The video was released on Friday, and they discussed climate change (of course) and science in general, including getting more young people, especially young girls and minorities, interested in the hard sciences.
Nye noted that people generally develop their lifelong passions before the age of 10, so that’s when to spur an interest in science.
The President responded that he sees how in the past, with the space program, Thomas Edison and even Benjamin Franklin with a kite, there was a cultural interest in science. Now, however, he feels that the sciences are not a priority in popular culture – although both say that’s changing.
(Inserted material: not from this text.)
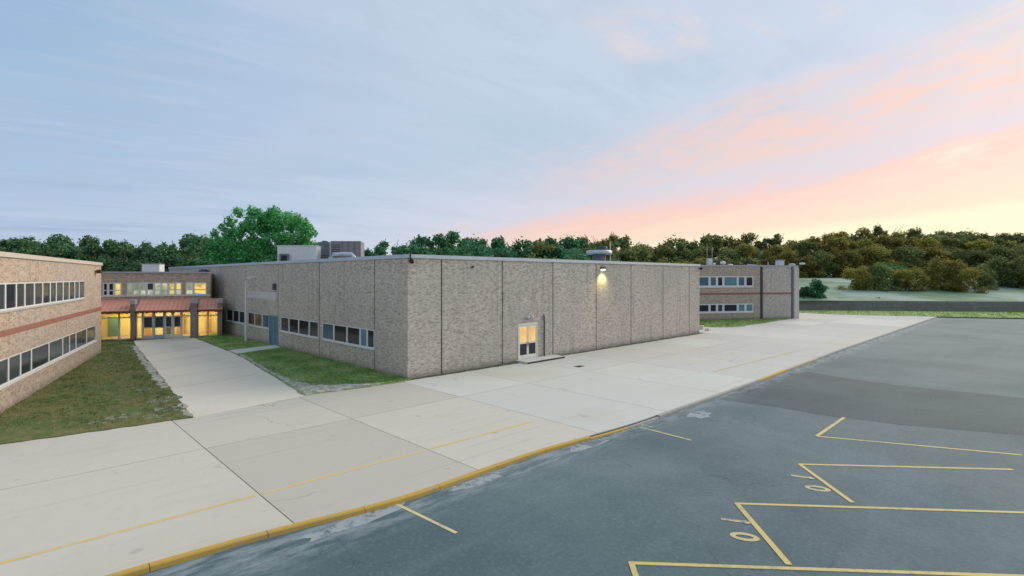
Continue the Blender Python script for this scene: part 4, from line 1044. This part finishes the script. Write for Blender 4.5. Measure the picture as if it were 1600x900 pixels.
# nearer bushy trees on the field edge, right of the rounded green tree
for k, px in enumerate((1338, 1366, 1392, 1420, 1447, 1476, 1502, 1530, 1561, 1590, 1622, 1655)):
    vi = rt.choice((8, 9)); mt = rt.choice(('leaf_olive', 'leaf_mid', 'leaf_glow_tint'))
    tone = {'leaf_olive': 'olive green', 'leaf_mid': 'fresh green', 'leaf_glow_tint': 'golden brown'}[mt]
    place_tree(px, rt.uniform(395, 418), 101+rt.uniform(0, 14), vi, mt, rt.uniform(.95, 1.3), f'{tone} bushy tree on the field edge above the retaining wall', f'{tone} bushy trees above the retaining wall', base=1.9)
# the two taller single trees of the skyline
place_tree(948, 364, 112, 5, 'leaf_glow_tint', .6, 'thin glow-tinted tree rising just behind the exhaust fan', None)
# big bright tree behind the hall
bt = far_pt(408, 94, -.2); e = empty('big_tree', bt, 0, label='big bright green spreading tree above the left part of the hall roof', cat='tree')
rr = random.Random(4); cl = []
k_ = 94/F
def blob(px, py, r, dy=0): cl.append(((px-408)*k_, dy, CH+(HY-py)*k_+.2, r*k_))
outline = [(412,336,9),(419,345,11),(406,346,10),(427,344,10),(418,358,12),(405,360,11),(384,334,10),(396,331,9),(428,333,10),(441,338,9),(455,341,10),(472,346,9),(484,356,9),(490,366,7),(370,348,10),(358,358,9),(348,368,9),(337,376,9),(330,386,9),
           (327,400,9),(412,340,11),(466,356,12),(478,372,11),(470,384,10),(486,380,6),(448,352,12),(432,352,12),(398,350,12),(382,356,12),(368,368,12),(352,384,12),(344,400,12),
           (360,404,14),(378,384,13),(394,374,9),(384,402,15),(402,396,14),(420,400,15),(424,374,10),(440,370,12),(456,374,12),(440,392,14),(458,396,13),(474,402,12),(412,384,12),(430,410,14),(400,412,14),(365,390,12)]
for px, py, r in outline:
    for dy in (rr.uniform(-3, 0), rr.uniform(0, 4)): blob(px+rr.uniform(-2, 2), py+rr.uniform(-2, 2), r*rr.uniform(.7, 1.0), dy)
link('crown', crown_mesh('crown', cl, 22000, .46, 9), M['leaf_bright'], e)
link('trunk', trunk_mesh('trunk', 15, .45, 9, 10, .7, .3), M['bark'], e)
# smaller green tree just right of it, behind the rooftop units
place_tree(503, 377, 104, 0, 'leaf_mid', 1.1, 'small green tree peeping over the slate-blue rooftop unit', None)
# far right conical shrub and low dark shrubs on the wall top
def shrub(name, px, ybase, ytop, Yd, wide, mt, label, seed, style='round', group=None):
    z0 = CH+(HY-ybase)/F*Yd; h = (ybase-ytop)/F*Yd; rr = random.Random(seed); cl = []
    e = empty(name, far_pt(px, Yd, z0), 0, label=label, cat='shrub', group=group)
    for k in range(26):
        z = rr.uniform(.08, .9); pr = (math.sin(math.pi*min(1, z*.8+.18))**.7)*wide if style == 'round' else (1.02-z*.85)*wide
        a = rr.uniform(0, 6.28); q = rr.uniform(.2, .85)*pr; cl.append((math.cos(a)*q*h, math.sin(a)*q*h, z*h, h*rr.uniform(.09, .16)))
    link('crown', crown_mesh('crown', cl, 3200, h*.10, seed), M[mt], e)
    link('trunk', trunk_mesh('trunk', h, h*.03, seed, 3), M['bark'], e)
shrub('ornamental_tree', 1276, 472, 437, 95, .36, 'leaf_mid', 'dense rounded dark green tree on top of the retaining wall at the right', 31)
shrub('shrub', 1259, 468, 447, 96, .42, 'leaf_dark', 'low dark shrub between the far wing and the rounded green tree', 32)
shrub('shrub', 1249, 470, 452, 97, .5, 'leaf_dark', 'low dark shrub hard against the right end of the far wing', 33)
for k, px in enumerate((1240, 1256, 1272, 1290, 1312, 1340, 1372, 1410, 1450, 1500)):
    shrub('hedge_plant', px, 470.5, 464+(k % 3), 94, .95, 'leaf_dark', 'low dark plant in the row along the top of the retaining wall', 60+k, group='plants along the retaining wall')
Nye reminded the constitutional scholar that Section One, Paragraph Eight of the Constitution says: “To promote the progress of science and useful arts.” Of course, the President agreed.
Obama also made a not-so-small dig at Congress when he said that government should fund the sciences but also, “when you’re making decisions around important issues, make sure that you take science seriously.”
“When I see members of Congress,” Obama continued, “being part of the climate denier club, and basically stiff-arming what we know are facts, and not rebutting them with other facts, but rebutting them with anecdote or just being dismissive.”
“I’m not a scientist either,” added the President, “but I know a lot of scientists. I have the capacity to understand science. I have the capacity to look at facts and base conclusions on evidence.” President Obama went on to say:
“Part of shifting our political culture, I think is, we have to model for our kids that facts matter. If we know that the Everglades are starting to get salt water in them then we know that that’s going to affect the alligators and the herons and the birds in this place and ultimately going to affect our drinking water and we see the facts, we have to acknowledge those facts.”
Nye responded that as someone born in the U.S. and educated as an engineer in the U.S., he’s a patriot (yes, that word has been taken from us and it’s time to take it back), and that it’s time for the U.S. to lead in climate science.
The President responded with some ways in which the U.S. is leading, but he agreed that more needs to be done. Yet another reason to get Republicans out of government.